• TASK DIRECTIONS
Write out the material below again, unchanged.

• DATASET CONTENT
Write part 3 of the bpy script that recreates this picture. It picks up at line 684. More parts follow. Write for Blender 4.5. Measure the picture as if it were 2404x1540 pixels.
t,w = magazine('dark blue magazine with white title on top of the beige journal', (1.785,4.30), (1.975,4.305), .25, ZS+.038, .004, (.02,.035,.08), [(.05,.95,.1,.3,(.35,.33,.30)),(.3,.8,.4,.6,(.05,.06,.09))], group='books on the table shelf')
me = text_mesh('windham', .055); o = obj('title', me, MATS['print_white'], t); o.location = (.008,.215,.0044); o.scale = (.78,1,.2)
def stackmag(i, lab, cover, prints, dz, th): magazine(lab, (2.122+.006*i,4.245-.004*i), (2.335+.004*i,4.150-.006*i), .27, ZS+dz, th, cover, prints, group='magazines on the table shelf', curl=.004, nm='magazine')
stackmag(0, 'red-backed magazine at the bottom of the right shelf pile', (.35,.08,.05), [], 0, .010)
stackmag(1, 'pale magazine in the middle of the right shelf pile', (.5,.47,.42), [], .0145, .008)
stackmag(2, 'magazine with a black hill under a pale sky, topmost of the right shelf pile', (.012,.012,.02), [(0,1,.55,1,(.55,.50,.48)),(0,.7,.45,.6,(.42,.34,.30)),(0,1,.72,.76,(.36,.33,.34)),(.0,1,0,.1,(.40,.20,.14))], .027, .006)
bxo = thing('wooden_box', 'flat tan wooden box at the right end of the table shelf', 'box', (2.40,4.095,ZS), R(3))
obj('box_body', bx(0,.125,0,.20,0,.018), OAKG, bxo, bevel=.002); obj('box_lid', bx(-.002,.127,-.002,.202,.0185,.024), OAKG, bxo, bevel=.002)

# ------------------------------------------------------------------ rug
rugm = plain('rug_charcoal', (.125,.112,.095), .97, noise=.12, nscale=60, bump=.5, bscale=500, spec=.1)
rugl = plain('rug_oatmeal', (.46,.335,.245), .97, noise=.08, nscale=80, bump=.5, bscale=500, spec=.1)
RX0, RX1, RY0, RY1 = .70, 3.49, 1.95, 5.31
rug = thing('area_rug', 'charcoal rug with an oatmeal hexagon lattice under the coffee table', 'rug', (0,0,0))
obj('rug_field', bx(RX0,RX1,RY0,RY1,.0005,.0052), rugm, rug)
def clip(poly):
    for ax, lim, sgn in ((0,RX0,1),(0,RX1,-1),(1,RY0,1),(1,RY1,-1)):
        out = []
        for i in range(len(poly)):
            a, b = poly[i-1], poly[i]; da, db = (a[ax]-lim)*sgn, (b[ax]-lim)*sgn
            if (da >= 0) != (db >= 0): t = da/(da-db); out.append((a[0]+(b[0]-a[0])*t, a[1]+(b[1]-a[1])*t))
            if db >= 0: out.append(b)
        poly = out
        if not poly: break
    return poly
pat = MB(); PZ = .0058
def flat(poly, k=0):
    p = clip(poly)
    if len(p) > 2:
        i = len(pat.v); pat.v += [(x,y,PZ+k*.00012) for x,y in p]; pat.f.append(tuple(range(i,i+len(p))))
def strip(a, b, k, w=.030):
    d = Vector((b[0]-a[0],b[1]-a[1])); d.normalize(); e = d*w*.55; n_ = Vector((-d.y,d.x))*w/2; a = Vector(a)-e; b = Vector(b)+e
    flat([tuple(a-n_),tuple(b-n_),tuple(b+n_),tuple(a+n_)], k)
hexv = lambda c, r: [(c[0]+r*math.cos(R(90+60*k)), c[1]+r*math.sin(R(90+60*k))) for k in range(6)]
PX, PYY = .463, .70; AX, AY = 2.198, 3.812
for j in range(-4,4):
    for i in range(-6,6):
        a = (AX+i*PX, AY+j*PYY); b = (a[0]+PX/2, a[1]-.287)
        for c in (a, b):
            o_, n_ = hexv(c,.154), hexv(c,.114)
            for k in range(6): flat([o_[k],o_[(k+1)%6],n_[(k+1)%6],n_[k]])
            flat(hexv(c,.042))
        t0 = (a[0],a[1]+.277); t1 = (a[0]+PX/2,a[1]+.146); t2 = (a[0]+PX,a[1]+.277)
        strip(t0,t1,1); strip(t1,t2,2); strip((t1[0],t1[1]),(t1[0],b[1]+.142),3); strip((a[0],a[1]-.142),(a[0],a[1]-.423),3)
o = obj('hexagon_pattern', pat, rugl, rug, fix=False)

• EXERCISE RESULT
Write part 3 of the bpy script that recreates this picture. It picks up at line 684. More parts follow. Write for Blender 4.5. Measure the picture as if it were 2404x1540 pixels.
t,w = magazine('dark blue magazine with white title on top of the beige journal', (1.785,4.30), (1.975,4.305), .25, ZS+.038, .004, (.02,.035,.08), [(.05,.95,.1,.3,(.35,.33,.30)),(.3,.8,.4,.6,(.05,.06,.09))], group='books on the table shelf')
me = text_mesh('windham', .055); o = obj('title', me, MATS['print_white'], t); o.location = (.008,.215,.0044); o.scale = (.78,1,.2)
def stackmag(i, lab, cover, prints, dz, th): magazine(lab, (2.122+.006*i,4.245-.004*i), (2.335+.004*i,4.150-.006*i), .27, ZS+dz, th, cover, prints, group='magazines on the table shelf', curl=.004, nm='magazine')
stackmag(0, 'red-backed magazine at the bottom of the right shelf pile', (.35,.08,.05), [], 0, .010)
stackmag(1, 'pale magazine in the middle of the right shelf pile', (.5,.47,.42), [], .0145, .008)
stackmag(2, 'magazine with a black hill under a pale sky, topmost of the right shelf pile', (.012,.012,.02), [(0,1,.55,1,(.55,.50,.48)),(0,.7,.45,.6,(.42,.34,.30)),(0,1,.72,.76,(.36,.33,.34)),(.0,1,0,.1,(.40,.20,.14))], .027, .006)
bxo = thing('wooden_box', 'flat tan wooden box at the right end of the table shelf', 'box', (2.40,4.095,ZS), R(3))
obj('box_body', bx(0,.125,0,.20,0,.018), OAKG, bxo, bevel=.002); obj('box_lid', bx(-.002,.127,-.002,.202,.0185,.024), OAKG, bxo, bevel=.002)

# ------------------------------------------------------------------ rug
rugm = plain('rug_charcoal', (.125,.112,.095), .97, noise=.12, nscale=60, bump=.5, bscale=500, spec=.1)
rugl = plain('rug_oatmeal', (.46,.335,.245), .97, noise=.08, nscale=80, bump=.5, bscale=500, spec=.1)
RX0, RX1, RY0, RY1 = .70, 3.49, 1.95, 5.31
rug = thing('area_rug', 'charcoal rug with an oatmeal hexagon lattice under the coffee table', 'rug', (0,0,0))
obj('rug_field', bx(RX0,RX1,RY0,RY1,.0005,.0052), rugm, rug)
def clip(poly):
    for ax, lim, sgn in ((0,RX0,1),(0,RX1,-1),(1,RY0,1),(1,RY1,-1)):
        out = []
        for i in range(len(poly)):
            a, b = poly[i-1], poly[i]; da, db = (a[ax]-lim)*sgn, (b[ax]-lim)*sgn
            if (da >= 0) != (db >= 0): t = da/(da-db); out.append((a[0]+(b[0]-a[0])*t, a[1]+(b[1]-a[1])*t))
            if db >= 0: out.append(b)
        poly = out
        if not poly: break
    return poly
pat = MB(); PZ = .0058
def flat(poly, k=0):
    p = clip(poly)
    if len(p) > 2:
        i = len(pat.v); pat.v += [(x,y,PZ+k*.00012) for x,y in p]; pat.f.append(tuple(range(i,i+len(p))))
def strip(a, b, k, w=.030):
    d = Vector((b[0]-a[0],b[1]-a[1])); d.normalize(); e = d*w*.55; n_ = Vector((-d.y,d.x))*w/2; a = Vector(a)-e; b = Vector(b)+e
    flat([tuple(a-n_),tuple(b-n_),tuple(b+n_),tuple(a+n_)], k)
hexv = lambda c, r: [(c[0]+r*math.cos(R(90+60*k)), c[1]+r*math.sin(R(90+60*k))) for k in range(6)]
PX, PYY = .463, .70; AX, AY = 2.198, 3.812
for j in range(-4,4):
    for i in range(-6,6):
        a = (AX+i*PX, AY+j*PYY); b = (a[0]+PX/2, a[1]-.287)
        for c in (a, b):
            o_, n_ = hexv(c,.154), hexv(c,.114)
            for k in range(6): flat([o_[k],o_[(k+1)%6],n_[(k+1)%6],n_[k]])
            flat(hexv(c,.042))
        t0 = (a[0],a[1]+.277); t1 = (a[0]+PX/2,a[1]+.146); t2 = (a[0]+PX,a[1]+.277)
        strip(t0,t1,1); strip(t1,t2,2); strip((t1[0],t1[1]),(t1[0],b[1]+.142),3); strip((a[0],a[1]-.142),(a[0],a[1]-.423),3)
o = obj('hexagon_pattern', pat, rugl, rug, fix=False)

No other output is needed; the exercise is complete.